Find the root of the polynomial?

Consider the root of the polynomial $p(x) = x^n+a_{n-1}x^{n-1}+a_{n-2}x^{n-2}+\dots+a_1x -1$. Suppose that $p(x)$ has no roots in the open unit disc in a complex plane and $p(-1)=0$. Show that $p(1)= 0$.

This is not true if the $a_k$ aren't assumed real, e.g. $p(x) = (x+1)(x - i)^2$.

Let's assume now the coefficients are real. The roots are all unit complex numbers because their product has modulus $1$ and they are all of modulus $\geqslant 1$.

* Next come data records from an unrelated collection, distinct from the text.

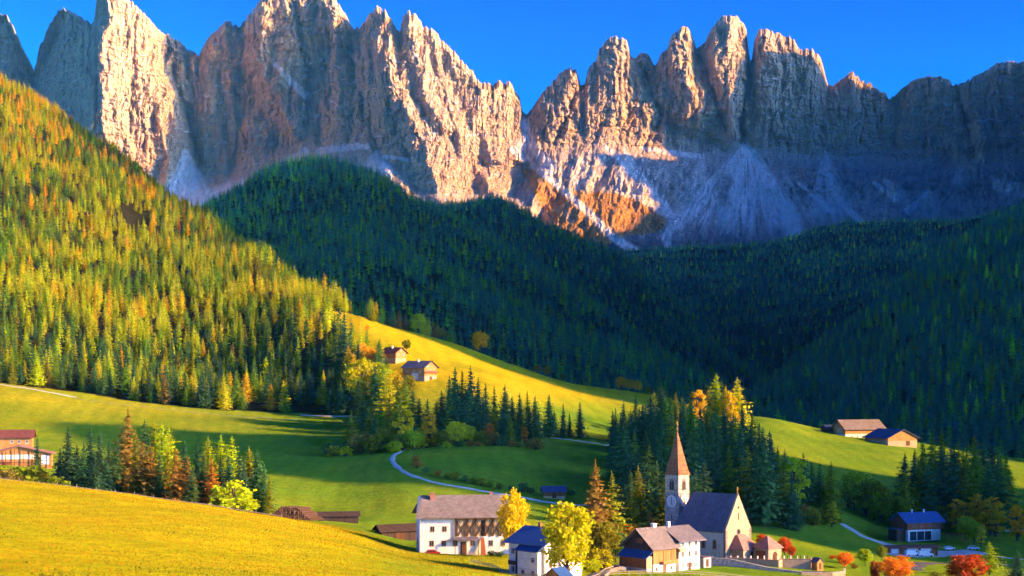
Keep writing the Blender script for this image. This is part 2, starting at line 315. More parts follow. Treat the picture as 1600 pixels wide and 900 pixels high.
# arêtes: points (column,row,protrusion m), falloff in m per m to the left and to the right
AR = [
 ([(100, 16, 60), (92, 120, 80), (90, 240, 60)], 0.9, 0.5),
 ([(20, 40, 80), (28, 120, 60)], 0.9, 0.5),
 ([(166, -10, 420), (160, 60, 430), (150, 130, 430), (140, 200, 400), (128, 290, 360)], 1.9, 0.55),
 ([(242, 100, 250), (246, 150, 290), (254, 200, 300), (262, 280, 260)], 1.6, 0.9),
 ([(268, 56, 210), (290, 90, 180), (300, 120, 120)], 1.4, 0.5),
 ([(352, 36, 380), (334, 66, 370), (318, 110, 300), (318, 200, 220), (322, 280, 160)], 1.5, 0.75),
 ([(412, -6, 420), (405, 50, 400), (402, 90, 330), (440, 170, 190), (470, 230, 120)], 1.4, 0.75),
 ([(392, 200, 150), (380, 270, 140)], 0.9, 0.5),
 ([(505, -8, 340), (516, 40, 300), (524, 70, 220), (535, 130, 200), (525, 230, 150)], 1.1, 0.5),
 ([(588, 12, 300), (586, 60, 340), (590, 100, 360), (602, 135, 380)], 1.0, 0.8),
 ([(592, 60, 380), (612, 120, 440), (640, 180, 540), (664, 230, 640), (682, 290, 760), (692, 340, 820)], 1.5, 0.42),
 ([(638, 18, 380), (652, 80, 440), (668, 140, 520), (690, 200, 620)], 1.4, 0.6),
 ([(672, 50, 420), (690, 120, 480), (708, 180, 560), (724, 240, 640)], 1.3, 0.6),
 ([(708, 84, 420), (724, 140, 480), (746, 200, 560), (770, 250, 640)], 1.3, 0.6),
 ([(745, 122, 420), (760, 160, 470), (780, 210, 520), (796, 250, 560)], 1.6, 0.9),
 ([(745, 260, 640), (770, 300, 760), (800, 340, 820)], 0.9, 0.6),
 ([(796, 126, -160), (798, 190, -120)], 0.9, 0.6),
 ([(888, 108, 60), (872, 160, 90), (862, 210, 80)], 1.0, 0.8),
 ([(958, 60, 200), (962, 100, 230), (950, 140, 250), (948, 190, 230), (930, 220, 180)], 0.9, 0.9),
 ([(920, 108, 150), (916, 150, 190), (890, 200, 190)], 0.9, 0.9),
 ([(1012, 84, -120), (1012, 140, -90)], 0.8, 0.8),
 ([(1064, 44, 190), (1060, 100, 230), (1080, 150, 240), (1090, 180, 220)], 0.8, 0.8),
 ([(1046, 100, 170), (1030, 150, 200), (1010, 200, 180)], 0.9, 0.9),
 ([(1134, 28, 160), (1130, 80, 210), (1140, 150, 220), (1150, 210, 170)], 0.6, 0.8),
 ([(1200, 48, 160), (1204, 110, 200), (1196, 170, 190), (1190, 220, 160)], 0.9, 0.35),
 ([(1268, 80, 170), (1262, 130, 170), (1250, 200, 130)], 0.4, 0.9),
 ([(1336, 116, 20), (1330, 170, 60), (1320, 230, 70)], 0.5, 0.7),
 ([(1455, 122, 60), (1450, 180, 60), (1440, 240, 50)], 0.4, 0.6),
 ([(1560, 100, 190), (1530, 160, 190), (1525, 230, 150)], 0.7, 0.3),
]
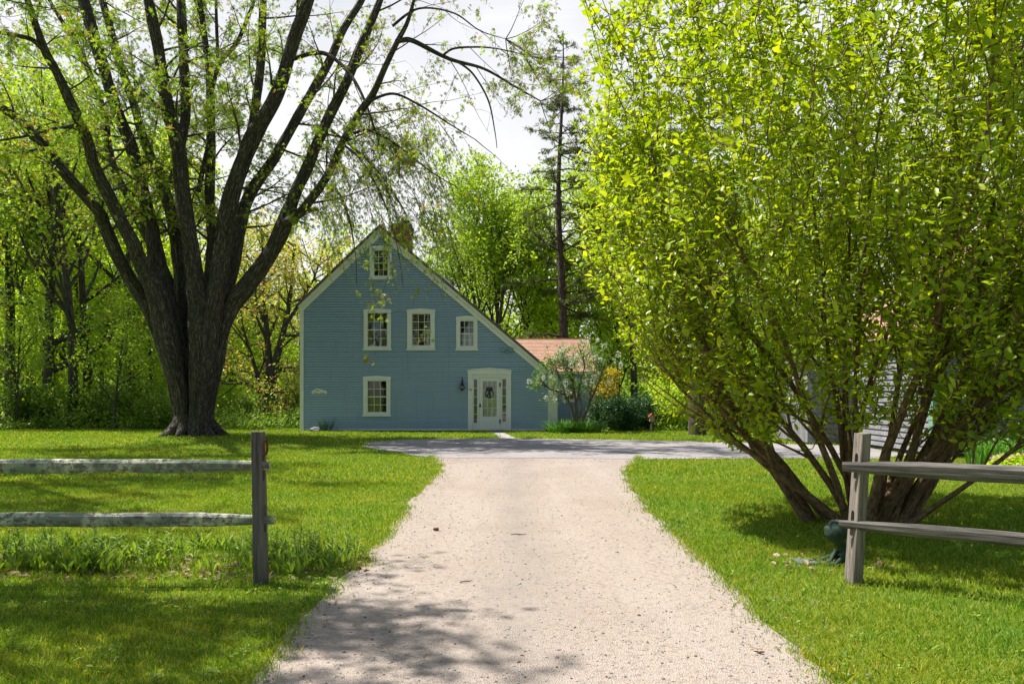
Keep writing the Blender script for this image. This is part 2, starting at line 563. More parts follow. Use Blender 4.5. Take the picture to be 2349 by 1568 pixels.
def wood(name, dark, light, lichen=0.0):
    m, nt, out = nodes(name)
    v = coords(nt, 'tube', (26, 26, 1.6))
    f = noise_tex(nt, v, 1.4, 7, .7, .3)
    c = ramp(nt, f, [(.32, dark), (.5, tuple((a + b) / 2 for a, b in zip(dark, light))), (.7, light)])
    f2 = noise_tex(nt, coords(nt, 'tube', (3, 3, 1.2)), 1.0, 3)
    c = mix(nt, ramp(nt, f2, [(.45, (0, 0, 0)), (.75, (.5, .5, .5))]), c, tuple(q * .55 for q in dark))
    h = f
    if lichen:
        l1 = noise_tex(nt, coords(nt, 'tube', (1, 1, 1)), 4.2, 2, .5)
        l2 = noise_tex(nt, coords(nt, 'tube', (1, 1, 1)), 24, 4, .7)
        mu = nd(nt, 'ShaderNodeMath', operation='MULTIPLY')
        nt.links.new(ramp(nt, l1, [(.5 - lichen * .2, (0, 0, 0)), (.58 - lichen * .2, (1, 1, 1))]), mu.inputs[0])
        nt.links.new(ramp(nt, l2, [(.44, (0, 0, 0)), (.54, (1, 1, 1))]), mu.inputs[1])
        lc = ramp(nt, noise_tex(nt, coords(nt, 'tube'), 3.1, 2), [(.46, (.58, .58, .44)), (.58, (.24, .29, .23))])
        c = mix(nt, mu.outputs[0], c, lc)
    principled(nt, out, c, .92, bump(nt, h, .8, .012), 0, .15)
    return m


M['wood'] = wood('weathered_wood', (.085, .07, .06), (.31, .265, .225))
M['wood_lichen'] = wood('lichen_covered_wood', (.10, .085, .075), (.36, .31, .28), 1.0)
M['wood_dark'] = wood('grey_weathered_wood', (.055, .048, .044), (.24, .215, .195))
M['rust'] = plain('rust', (.17, .055, .025), .85, .1, var=.4, scale=40)

# lawn soil under the blades
m, nt, out = nodes('lawn_soil')
f = noise_tex(nt, coords(nt), 1.3, 6, .6)
f2 = noise_tex(nt, coords(nt), 30, 4, .7)
c = ramp(nt, f2, [(.3, (.05, .075, .012)), (.5, (.11, .165, .016)), (.62, (.17, .20, .035)), (.78, (.24, .21, .09))])
c = mix(nt, ramp(nt, f, [(.60, (0, 0, 0)), (.74, (.85, .85, .85))]), c, (.22, .17, .11))
principled(nt, out, c, .95, bump(nt, f2, .6, .03), 0, .1)
M['soil'] = m

# gravel
m, nt, out = nodes('pale_gravel')
co = coords(nt)
vc = voro(nt, co, 95, 'Color')
vd = voro(nt, co, 95, 'Distance')
vc2 = voro(nt, co, 38, 'Color')
big = noise_tex(nt, co, .55, 5, .6)
strk = noise_tex(nt, coords(nt, 'Object', (2.2, .28, 1)), 1.0, 4, .6)
c = ramp(nt, sep(nt, vc), [(0, (0.141, 0.113, 0.099)), (.13, (0.260, 0.209, 0.172)), (.4, (0.352, 0.290, 0.243)), (.75, (0.401, 0.337, 0.289)), (.9, (0.451, 0.390, 0.352)), (.96, (0.367, 0.224, 0.141)), (1, (0.297, 0.184, 0.119))])
c2 = ramp(nt, sep(nt, vc2, 1), [(0, (0.211, 0.171, 0.147)), (.2, (0.352, 0.293, 0.246)), (1, (0.415, 0.348, 0.295))])
c = mix(nt, .5, c, c2)
c = mix(nt, ramp(nt, big, [(.45, (0, 0, 0)), (.75, (.45, .45, .45))]), c, (0.260, 0.198, 0.152))
c = mix(nt, ramp(nt, strk, [(.5, (0, 0, 0)), (.72, (.4, .4, .4))]), c, (0.424, 0.362, 0.318))
gsx = nt.nodes.new('ShaderNodeSeparateXYZ')
nt.links.new(coords(nt), gsx.inputs[0])
gw = nd(nt, 'ShaderNodeMath', operation='MULTIPLY_ADD')
nt.links.new(noise_tex(nt, coords(nt, 'Object', (1, .35, 1)), .9, 4), gw.inputs[0])
gw.inputs[1].default_value = .9
nt.links.new(gsx.outputs[0], gw.inputs[2])
trk = ramp(nt, gw.outputs[0], [(.0, (.0, .0, .0)), (.2, (.25, .25, .25)), (.5, (.8, .8, .8)), (.8, (.25, .25, .25)), (1, (.0, .0, .0))])
patch = noise_tex(nt, coords(nt, 'Object', (1.2, .5, 1)), 1.6, 6, .7)
pm = nd(nt, 'ShaderNodeMath', operation='MULTIPLY')
nt.links.new(trk, pm.inputs[0])
nt.links.new(ramp(nt, patch, [(.36, (.4, .4, .4)), (.66, (1, 1, 1))]), pm.inputs[1])
c = mix(nt, pm.outputs[0], c, (0.258, 0.219, 0.191))
principled(nt, out, c, .95, bump(nt, vd, .7, .012), 0, .15)
M['gravel'] = m

m, nt, out = nodes('worn_asphalt')
co = coords(nt)
vc = voro(nt, co, 60, 'Color')
big = noise_tex(nt, co, .5, 5, .6)
c = ramp(nt, sep(nt, vc), [(0, (.17, .155, .15)), (.5, (.255, .235, .23)), (1, (.35, .32, .31))])
c = mix(nt, ramp(nt, big, [(.45, (0, 0, 0)), (.7, (.6, .6, .6))]), c, (.36, .32, .29))
principled(nt, out, c, .9, bump(nt, sep(nt, vc), .4, .008), 0, .2)
M['asphalt'] = m


# ------------------------------------------------------------------ world, sun, camera
SUN_EL, SUN_BACK = 60.0, 20.0
to_sun = Vector((-math.cos(R(SUN_EL)) * math.cos(R(SUN_BACK)), math.cos(R(SUN_EL)) * math.sin(R(SUN_BACK)), math.sin(R(SUN_EL))))
w = bpy.data.worlds.new('World')
scene.world = w
w.use_nodes = True
nt = w.node_tree
nt.nodes.clear()
wo = nt.nodes.new('ShaderNodeOutputWorld')
bg = nt.nodes.new('ShaderNodeBackground')
bg.inputs['Strength'].default_value = .1
sky = nt.nodes.new('ShaderNodeTexSky')
sky.sky_type = 'NISHITA'
sky.sun_disc = False
sky.sun_elevation = R(SUN_EL)
sky.sun_rotation = math.atan2(to_sun.x, to_sun.y)
tc = nt.nodes.new('ShaderNodeTexCoord')
mp = nt.nodes.new('ShaderNodeMapping')
mp.inputs['Scale'].default_value = (1, 1, 2.6)
nt.links.new(tc.outputs['Generated'], mp.inputs[0])
n1 = noise_tex(nt, mp.outputs[0], 1.7, 6, .55, .3)
cl = ramp(nt, n1, [(.36, (4.35, 4.45, 4.9)), (.5, (5.1, 5.15, 5.4)), (.62, (5.9, 5.9, 5.95))])
szz = nt.nodes.new('ShaderNodeSeparateXYZ')
nt.links.new(tc.outputs['Generated'], szz.inputs[0])
low0 = ramp(nt, szz.outputs[2], [(.46, (1, 1, 1)), (.66, (.0, .0, .0))])
north = ramp(nt, szz.outputs[1], [(.15, (0, 0, 0)), (.55, (1, 1, 1))])
low = mix(nt, 1.0, low0, north, 'MULTIPLY')
fc0 = ramp(nt, n1, [(.25, (.80, .80, .80)), (.45, (.97, .97, .97))])
pt = ramp(nt, n1, [(.50, (0, 0, 0)), (.66, (.4, .4, .4))])
fc = mix(nt, low, pt, fc0)
half_sky = mix(nt, 1.0, sky.outputs[0], (.8, .8, .8), 'MULTIPLY')
nt.links.new(mix(nt, fc, half_sky, cl), bg.inputs[0])
nt.links.new(bg.outputs[0], wo.inputs[0])

sl = bpy.data.lights.new('sun', 'SUN')
sl.energy = 5.0
sl.angle = R(.5)
sl.color = (1, .965, .905)
so = bpy.data.objects.new('sun', sl)
COL.objects.link(so)
so.rotation_euler = to_sun.to_track_quat('Z', 'Y').to_euler()
so.location = to_sun * 60

cam = bpy.data.cameras.new('camera')
cam.sensor_width = 36
cam.lens = F / 2349 * 36
cam.shift_y = (HZ - 784) / 2349
cam.clip_end = 2000
co_ = bpy.data.objects.new('camera', cam)
COL.objects.link(co_)
co_.location = (0, 0, CH)
co_.rotation_euler = (R(90), 0, 0)
scene.camera = co_
scene.view_settings.view_transform = 'Standard'
scene.view_settings.look = 'None'
scene.view_settings.exposure = .85
scene.view_settings.gamma = 1
scene.render.engine = 'CYCLES'
cy = scene.cycles
cy.max_bounces = 6
cy.diffuse_bounces = 4
cy.glossy_bounces = 3
cy.transmission_bounces = 4
cy.transparent_max_bounces = 8
cy.sample_clamp_indirect = 6
cy.use_adaptive_sampling = True
cy.adaptive_threshold = .015
cy.use_denoising = True
cy.denoiser = 'OPENIMAGEDENOISE'
cy.denoising_prefilter = 'ACCURATE'


# ------------------------------------------------------------------ ground
def in_poly(px, py, poly):
    inside = np.zeros(px.shape, bool)
    n = len(poly)
    for i in range(n):
        x0, y0 = poly[i]
        x1, y1 = poly[(i + 1) % n]
        if y0 == y1:
            continue
        cr = ((y0 > py) != (y1 > py)) & (px < (x1 - x0) * (py - y0) / (y1 - y0) + x0)
        inside ^= cr
    return inside


def rough_edge(poly, step=.22, amp=.07, seed=0):
    out = []
    n = len(poly)
    for i in range(n):
        a, b = Vector(poly[i]), Vector(poly[(i + 1) % n])
        L = (b - a).length
        k = max(1, int(L / step))
        nrm = Vector((-(b - a).y, (b - a).x)) / max(L, 1e-6)
        for j in range(k):
            p = a.lerp(b, j / k)
            s = amp * (noise.noise((p.x * 1.3 + seed, p.y * 1.3, 0)) * 1.5 + noise.noise((p.x * 5 + seed, p.y * 5, 3)) * .7)
            q = p + nrm * s
            out.append((q.x, q.y))
    return out


def axis(a, b, fine, lo, hi, coarse):
    left = np.linspace(lo, a, coarse, endpoint=False)
    mid = np.arange(a, b, fine)
    return np.concatenate([left, mid, np.linspace(b, hi, coarse)])


xs = axis(-45, 45, .9, -500, 500, 14)
ys = axis(-6, 110, .9, -400, 700, 14)
gx, gy = np.meshgrid(xs, ys)
gz = hgt(gx, gy)
mb = MB()
ny, nx = gx.shape
ii = np.arange(ny - 1)[:, None] * nx + np.arange(nx - 1)[None, :]
mb.arr(np.stack([gx, gy, gz], -1), np.stack([ii, ii + 1, ii + nx + 1, ii + nx], -1).reshape(-1, 4))
mb.build('lawn', M['soil'], smooth=True, kind='structure')

drive = [(-2.05, -2.5), (-1.75, 2.2)] + [G(*p) for p in ((560, 1568), (715, 1400), (820, 1300), (895, 1210), (950, 1135), (1002, 1085), (1004, 1062), (985, 1046), (1470, 1046), (1452, 1062), (1440, 1085), (1446, 1110), (1485, 1165), (1560, 1235), (1680, 1345), (1785, 1445), (1905, 1568))] + [(1.75, 2.2), (2.0, -2.5)]
road = [G(*p) for p in ((826, 1023), (850, 1014), (920, 1009), (1050, 1006), (1180, 1006), (1350, 1008), (1550, 1012), (1750, 1017), (1940, 1022))] + [(9.3, 21.8), (9.3, 18.4)] + [G(*p) for p in ((2010, 1052), (1770, 1052), (1470, 1053), (1230, 1051), (985, 1050), (905, 1037), (850, 1029))]
path = [G(*p) for p in ((1118, 989.5), (1128, 993), (1140, 998), (1152, 1008), (1188, 1008), (1172, 1000), (1160, 994.5), (1156, 989.5))]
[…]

If $1$ was not a root of $p$, then $p$ would have an expression of the form $$p(x) = (x + 1)^{m}(x-\alpha_1)^{m_1}(x-\overline{\alpha_1})^{m_1} \dots (x-\alpha_k)^{m_k}(x-\overline{\alpha_k})^{m_k}$$ where $\alpha_1, \dots \alpha_k$ are the non real roots of $p$ (they are unit complex numbers) and $m, m_1, \dots, m_k$ are positive integers that add up to $n$.

But this polynomial satisfies $p(0) = 1$, contrary to the hypothesis.